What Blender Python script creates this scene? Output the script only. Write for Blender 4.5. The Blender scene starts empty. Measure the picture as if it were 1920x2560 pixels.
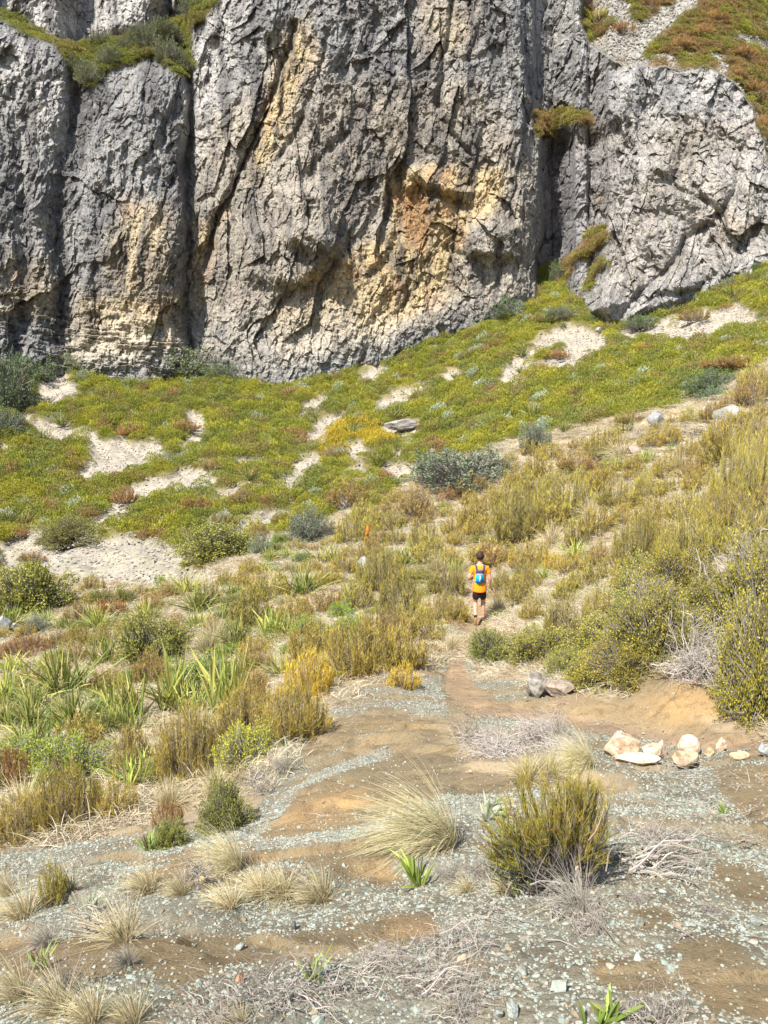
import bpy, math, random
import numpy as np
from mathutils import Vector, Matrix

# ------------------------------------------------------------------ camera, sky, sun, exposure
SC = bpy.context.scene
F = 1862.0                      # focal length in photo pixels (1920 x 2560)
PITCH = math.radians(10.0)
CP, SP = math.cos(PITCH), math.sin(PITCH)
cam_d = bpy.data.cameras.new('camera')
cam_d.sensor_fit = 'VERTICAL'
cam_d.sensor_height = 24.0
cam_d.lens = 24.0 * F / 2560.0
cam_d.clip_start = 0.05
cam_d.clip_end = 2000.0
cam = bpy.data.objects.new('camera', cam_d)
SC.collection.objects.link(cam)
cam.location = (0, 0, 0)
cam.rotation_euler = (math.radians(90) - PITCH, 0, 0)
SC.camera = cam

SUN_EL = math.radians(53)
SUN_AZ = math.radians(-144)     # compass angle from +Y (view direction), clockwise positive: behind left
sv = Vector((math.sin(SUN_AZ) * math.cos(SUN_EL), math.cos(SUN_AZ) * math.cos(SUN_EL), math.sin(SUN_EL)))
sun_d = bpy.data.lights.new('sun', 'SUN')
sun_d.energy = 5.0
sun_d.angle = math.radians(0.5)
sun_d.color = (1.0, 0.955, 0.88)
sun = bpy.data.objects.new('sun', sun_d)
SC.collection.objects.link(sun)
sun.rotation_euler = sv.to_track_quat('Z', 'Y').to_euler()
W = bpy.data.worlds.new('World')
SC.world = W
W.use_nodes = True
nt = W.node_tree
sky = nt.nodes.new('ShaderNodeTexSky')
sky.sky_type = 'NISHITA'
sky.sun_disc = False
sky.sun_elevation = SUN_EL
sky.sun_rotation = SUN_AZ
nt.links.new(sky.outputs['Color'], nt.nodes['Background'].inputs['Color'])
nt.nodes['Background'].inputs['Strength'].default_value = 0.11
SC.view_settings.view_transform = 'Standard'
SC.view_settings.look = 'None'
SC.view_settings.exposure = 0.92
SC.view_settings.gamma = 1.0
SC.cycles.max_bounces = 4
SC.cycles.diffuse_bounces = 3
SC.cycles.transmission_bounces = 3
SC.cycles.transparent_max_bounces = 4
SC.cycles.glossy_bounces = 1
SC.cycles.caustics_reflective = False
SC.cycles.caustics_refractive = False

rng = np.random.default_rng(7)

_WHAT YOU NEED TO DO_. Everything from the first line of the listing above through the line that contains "from mathutils import Vector, Matrix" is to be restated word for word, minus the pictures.

_IN RESPONSE_.
What Blender Python script creates this scene? Output the script only. Write for Blender 4.5. The Blender scene starts empty. Measure the picture as if it were 1920x2560 pixels.
import bpy, math, random
import numpy as np
from mathutils import Vector, Matrix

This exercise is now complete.